Life in the Slow Lane
One of the markers of modern life is instant gratification. We can get almost anything we want or need in minutes via a drive–through window, a delivery service, or on the Internet. Food is the industry most affected by the instant gratification phenomenon. From doughnuts to roasted chicken, and every burger, taco, or milkshake in between, we have access to our bellies’ desires any time of the day or night in just about any town or city in the United States. We are a fast food nation.
Aside from the obvious health concerns associated with a diet that includes frequent fast food meals are the less obvious, but more culturally felt, collateral losses. When we eat at a fast–food restaurant, pick up a meal or a coffee at a drive through window, or have a pizza delivered, we are about as far away as possible from experiencing food as a ritual, a tradition, an art, or as a socio–environmental entity.
One answer to the growing fast–food trend is the slow food movement. With a snail adopted as its logo, the movement was founded by Carlo Petrini in Italy in 1986. Slow Food is an international association that promotes food and wine culture, but also defends food and agricultural biodiversity worldwide.

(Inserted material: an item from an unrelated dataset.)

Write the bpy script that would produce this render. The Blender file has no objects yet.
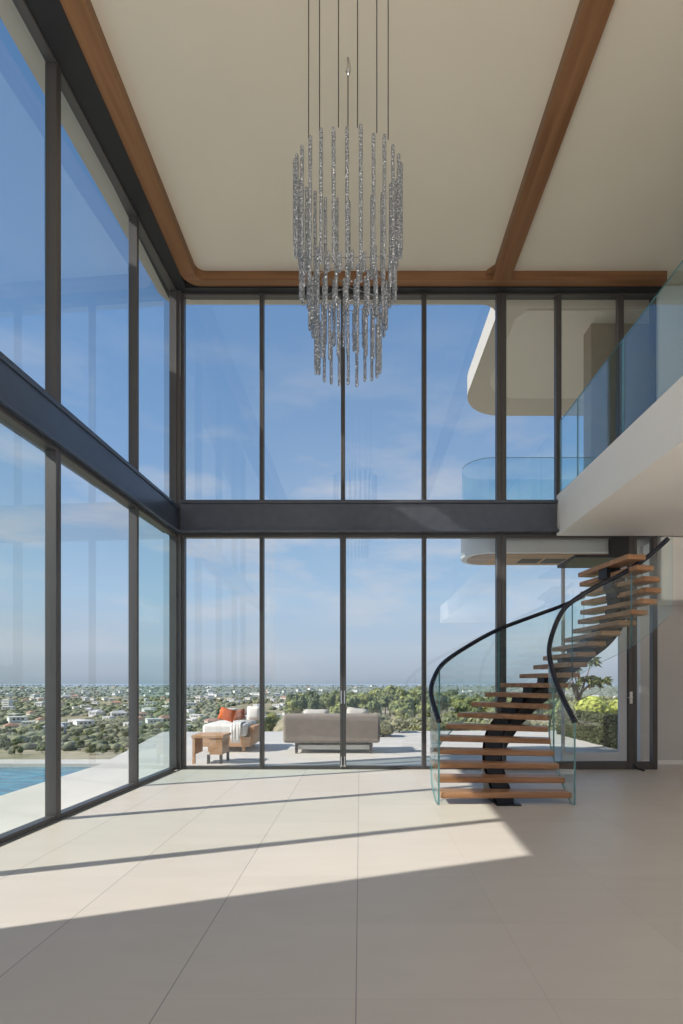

They oppose the standardization of taste, defend the need for consumer information, protect cultural identities tied to food and gastronomic traditions, safeguard foods and cultivation and processing techniques inherited from tradition, and defend domestic and wild animal and vegetable species.
Twenty years later the association has more than 83,000 members worldwide, organizes annual educational and awareness events, has entered the publishing world, and has become a non-profit organization with the mission of funding projects that defend the world’s heritage of agricultural biodiversity and gastronomic traditions.